Par ailleurs, Mme Ikhmim a rappelé la citation célèbre de Jean-Jacques Rousseau sur laquelle s’ouvre le Contrat social (1762), « l’homme est né libre, et partout il est dans les fers », qui figure au début de toute méditation sur la situation actuelle des droits de tout être humain capable de choisir selon sa volonté.
Aujourd’hui, a-t-elle dit, l’être humain vit dans un monde sous une pression inégalitaire qui ressemble à celle qui fit peur aux bourgeoisies nationales européennes à la fin du 19è siècle, et son « éternelle soif de bonheur et de création » tant défendue par Rousseau.
Le cadre des droits humains contient l’obligation implicite, pour les États, de prendre en considération l’impact de cette menace inquiétante des inégalités sur les droits et d’opérer les arbitrages pertinents grâce aux différents instruments dont ils disposent, même si ces derniers restent discutés dans leurs effets.

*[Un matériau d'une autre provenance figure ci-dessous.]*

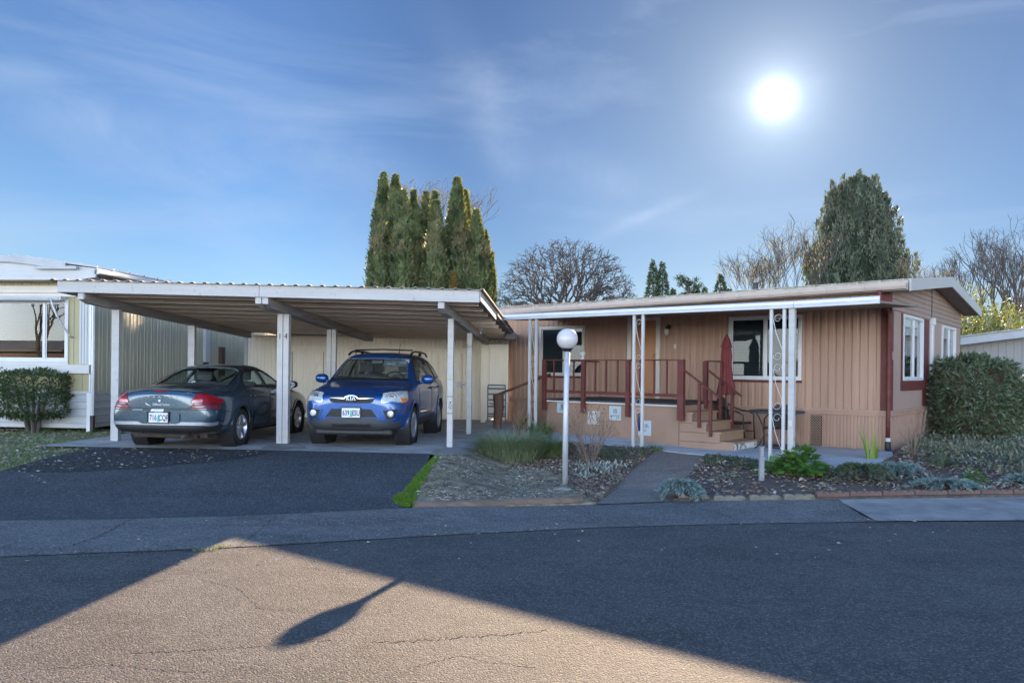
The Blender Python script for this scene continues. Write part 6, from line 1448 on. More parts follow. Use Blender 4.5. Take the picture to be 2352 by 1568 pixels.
# ================================================================== PLANTS
def rv(r): return V3((r.gauss(0, 1), r.gauss(0, 1), r.gauss(0, 1))).normalized()
def shrub(name, label, cat, loc, rz, dims, n, mats, leaf, rnd, stems=0, core=0.8, box=0.0, group=None, zlow=0.12, twigs=0, gap=0.0, upb=0.3):
    """leafy shrub: leaves through the outer shell of a lumpy rounded block, twigs inside"""
    r = random.Random(rnd); S = thing(name, label, cat, loc, rz, group); m = MB()
    a, b, c = dims; made = 0
    while made < n:
        d = rv(r)
        if box:                                      # between ball and block
            k = max(abs(d.x), abs(d.y), abs(d.z)); d2 = d/k; d = d.lerp(d2, box)
        k = r.uniform(0.66, 1.0)**0.5 * (1 + 0.16*noise.noise((d.x*2.2+rnd, d.y*2.2, d.z*2.2)) + 0.07*noise.noise((d.x*6, d.y*6+rnd, d.z*6)))
        p = V3((d.x*a*k, d.y*b*k, c*(1+zlow)/2 + d.z*c*(1-zlow)/2*k))
        if gap and noise.noise((p.x*2.6+rnd, p.y*2.6, p.z*2.6)) < -0.5+gap: made += 0.4; continue
        out = V3((d.x/a, d.y/b, d.z/c)).normalized()
        m.leaf(p, (out*0.6+rv(r)*0.8+V3((0, 0, upb))), out+rv(r)*0.6, leaf*r.uniform(.45, 1.45), leaf*0.42*r.uniform(.6, 1.3), 0.08); made += 1
    m.build('foliage', MT[mats[0]], S)
    t = MB()
    for i in range(stems):
        an = 2*pi*i/stems+r.uniform(-.3, .3); x, y = 0.12*a*cos(an), 0.12*b*sin(an)
        t.tube([(x, y, -0.03), (x*2.0, y*2.0, c*0.25), (x*3.4+r.uniform(-.06, .06), y*3.4, c*0.6), (x*4.5, y*4.5, c*.85)], [0.045, 0.036, 0.025, 0.012], 6)
    for i in range(twigs):
        an, z = r.uniform(0, 2*pi), r.uniform(zlow*c, c*.9); p0 = V3((a*.35*cos(an), b*.35*sin(an), z*.8)); p1 = V3((a*.97*cos(an), b*.97*sin(an), z))*1.0
        pm = (p0+p1)/2+rv(r)*0.12; t.tube([p0, pm, p1+rv(r)*0.05], [0.012, 0.008, 0.003], 4)
    if t.v: t.build('stems', MT[mats[1]], S)
    return S
def xyz(p, dz=0.0): return (p[0], p[1], zg(*p)+dz)
b = gp(75, 990); shrub('clipped_shrub', 'small clipped evergreen shrub with several bare stems before the cream home', 'shrub', (b[0], b[1], 0.40), 0.0, (0.76, 0.55, 1.34), 6200, ('holly', 'bark'), 0.085, 11, 5, box=0.78, zlow=0.24, twigs=70, gap=0.06)
hx = at(2232, 985, 17.6); shrub('laurel_hedge', 'big rounded laurel bush hiding the end wall of the tan home', 'bush', (hx.x, hx.y, zg(hx.x, hx.y)), 0.3, (0.95, 0.92, 1.96), 8500, ('hedge', 'twig'), 0.125, 23, 6, box=0.30, zlow=0.02, twigs=420, upb=0.0, gap=0.16)
def blades(name, label, cat, loc, n, spread, h, mat, rnd, wd=0.008, lean=0.8, group=None, droop=0.5):
    r = random.Random(rnd); S = thing(name, label, cat, loc, 0, group); m = MB()
    for i in range(n):
        an = r.uniform(0, 2*pi); rr = spread[0]*math.sqrt(r.random()); x, y = rr*cos(an), rr*sin(an)*spread[1]/spread[0]
        an2 = an+r.gauss(0, .6); L = h*r.uniform(.55, 1.1); ln = lean*r.uniform(.2, 1.0)
        d = V3((cos(an2)*ln, sin(an2)*ln, 1)).normalized(); sd = V3((-sin(an2), cos(an2), 0))*wd/2
        p0 = V3((x, y, 0)); p1 = p0+d*L*.5; d2 = (d+V3((cos(an2)*droop, sin(an2)*droop, -droop*.7))).normalized(); p2 = p1+d2*L*.5
        m.add([p0-sd, p0+sd, p1+sd*.8, p1-sd*.8, p2], [(0, 1, 2, 3), (3, 2, 4)])
    m.build('blades', MT[mat], S); return S
b = g3(1172, 1058); blades('ornamental_grass', 'soft fine green grass clump at the corner of the carport slab', 'grass clump', b, 3000, (0.50, 0.38), 0.72, 'grassg', 31, 0.012, 1.0)
b = g3(1255, 1050); blades('ornamental_grass', 'lower green grass clump between the soft clump and the bare twiggy shrub', 'grass clump', b, 1500, (0.34, 0.26), 0.50, 'grassb', 32, 0.011, 0.9)
b = g3(1240, 1010); blades('ornamental_grass', 'tall green grassy tuft before the left pair of awning posts', 'grass clump', b, 500, (0.22, 0.2), 0.55, 'grassb', 33, 0.008, 0.7)
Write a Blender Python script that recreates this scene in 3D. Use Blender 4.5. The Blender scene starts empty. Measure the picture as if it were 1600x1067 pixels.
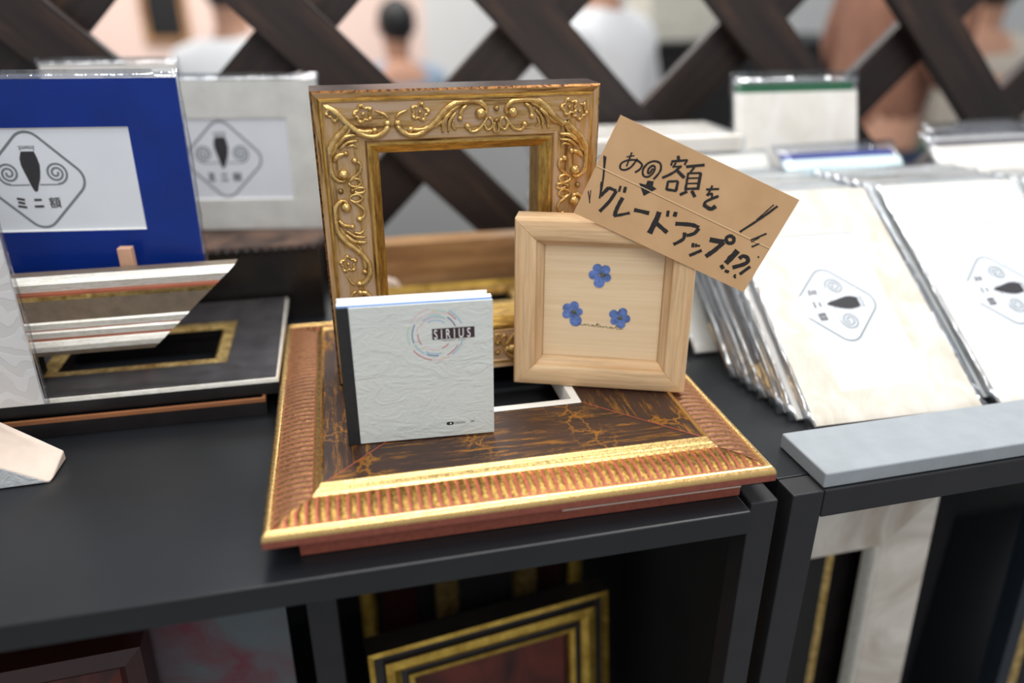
CARD_STROKES = [
    ([(165, 516), (211, 547)], 7.4),
    ([(185, 560), (188, 523), (195, 456)], 8.6),
    ([(239, 537), (227, 471), (195, 430), (161, 427), (153, 462), (186, 500), (239, 524), (286, 514), (288, 480), (267, 444)], 10.5),
    ([(367, 523), (363, 486), (350, 480), (342, 508), (356, 537), (377, 534), (382, 494), (365, 457), (333, 449), (309, 483), (318, 535), (352, 570), (395, 574), (419, 541), (417, 495), (405, 456)], 11.1),
    ([(21, 459), (63, 369), (97, 274), (124, 174)], 9.9),
    ([(35, 459), (64, 376)], 5.6),
    ([(82, 287), (116, 203)], 8.6),
    ([(27, 188), (76, 114)], 5.6),
    ([(41, 201), (67, 127)], 4.9),
    ([(149, 272), (122, 193)], 18.5),
    ([(147, 270), (208, 273)], 16.1),
    ([(208, 273), (197, 188), (166, 89)], 18.5),
    ([(219, 318), (226, 275)], 12.3),
    ([(254, 327), (263, 285)], 16.1),
    ([(270, 249), (267, 167), (276, 104)], 21.0),
    ([(273, 102), (365, 172)], 14.8),
    ([(382, 205), (490, 229)], 21.0),
    ([(483, 672), (498, 650)], 16.1),
    ([(460, 618), (557, 673)], 12.3),
    ([(463, 625), (472, 591)], 9.9),
    ([(553, 670), (552, 634)], 11.1),
    ([(493, 623), (488, 584)], 9.9),
    ([(485, 589), (541, 618)], 9.9),
    ([(534, 619), (509, 557), (456, 490)], 13.6),
    ([(511, 583), (595, 555)], 17.3),
    ([(504, 486), (522, 427)], 13.6),
    ([(502, 484), (566, 517)], 12.3),
    ([(565, 515), (585, 450)], 14.8),
    ([(521, 432), (588, 452)], 13.6),
    ([(549, 268), (558, 199), (560, 99)], 28.2),
    ([(564, 187), (671, 159)], 21.2),
    ([(602, 303), (617, 262)], 15.5),
    ([(655, 318), (662, 283)], 19.8),
    ([(692, 241), (796, 282), (855, 286)], 21.2),
    ([(857, 283), (845, 235), (804, 198)], 18.3),
    ([(781, 212), (795, 164), (752, 100)], 18.3),
    ([(873, 170), (885, 140)], 15.5),
    ([(893, 175), (905, 150)], 11.3),
    ([(914, 175), (919, 161)], 15.5),
    ([(953, 149), (893, 75)], 16.9),
    ([(965, 242), (1063, 269)], 26.8),
    ([(1063, 269), (1037, 193), (1000, 120)], 22.6),
    ([(1119, 315), (1122, 302), (1118, 289), (1107, 280), (1093, 277), (1078, 281), (1068, 291), (1065, 304), (1070, 317), (1080, 327), (1095, 329), (1109, 325), (1119, 315)], 18.3),
    ([(1182, 256), (1153, 137)], 29.6),
    ([(1151, 113), (1136, 91)], 24.0),
    ([(1220, 209), (1235, 237), (1274, 236), (1280, 198), (1211, 130)], 21.2),
    ([(1189, 99), (1191, 76)], 24.0),
    ([(1320, 191), (1282, 108)], 16.9),
    ([(1261, 94), (1253, 78), (1272, 71)], 9.9),
    ([(768, 547), (846, 588)], 11.3),
    ([(793, 590), (795, 546), (792, 511)], 10.6),
    ([(795, 513), (818, 539), (831, 511)], 11.3),
    ([(868, 543), (811, 476), (807, 443)], 14.1),
    ([(804, 446), (862, 439), (885, 473)], 21.2),
    ([(1126, 381), (1190, 498), (1229, 575), (1265, 652)], 12.0),
    ([(1186, 505), (1237, 650)], 6.4),
    ([(1224, 362), (1298, 451)], 8.5),
    ([(1234, 351), (1269, 403)], 5.6),
    ([(1255, 322), (1290, 366)], 9.2),
    ([(1330, 275), (1339, 280)], 9.9),
    ([(568, 628), (676, 692)], 14.8),
    ([(621, 650), (612, 601)], 11.1),
    ([(602, 597), (641, 481)], 12.3),
    ([(600, 593), (682, 634)], 9.9),
    ([(679, 632), (717, 521)], 14.8),
    ([(613, 561), (691, 600)], 8.6),
    ([(627, 527), (703, 565)], 8.6),
    ([(636, 490), (713, 529)], 12.3),
    ([(657, 480), (622, 437)], 14.8),
    ([(682, 498), (724, 468)], 16.1),
]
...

En dépit des défis à relever, la Journée des droits de l’homme demeure une occasion pour promouvoir et consolider les droits de l’Homme sans distinction aucune, notamment de race, de couleur, de sexe, de langue, de religion, d’opinion politique ou de toute autre opinion, d’origine nationale ou sociale, de fortune, de naissance ou de toute autre situation.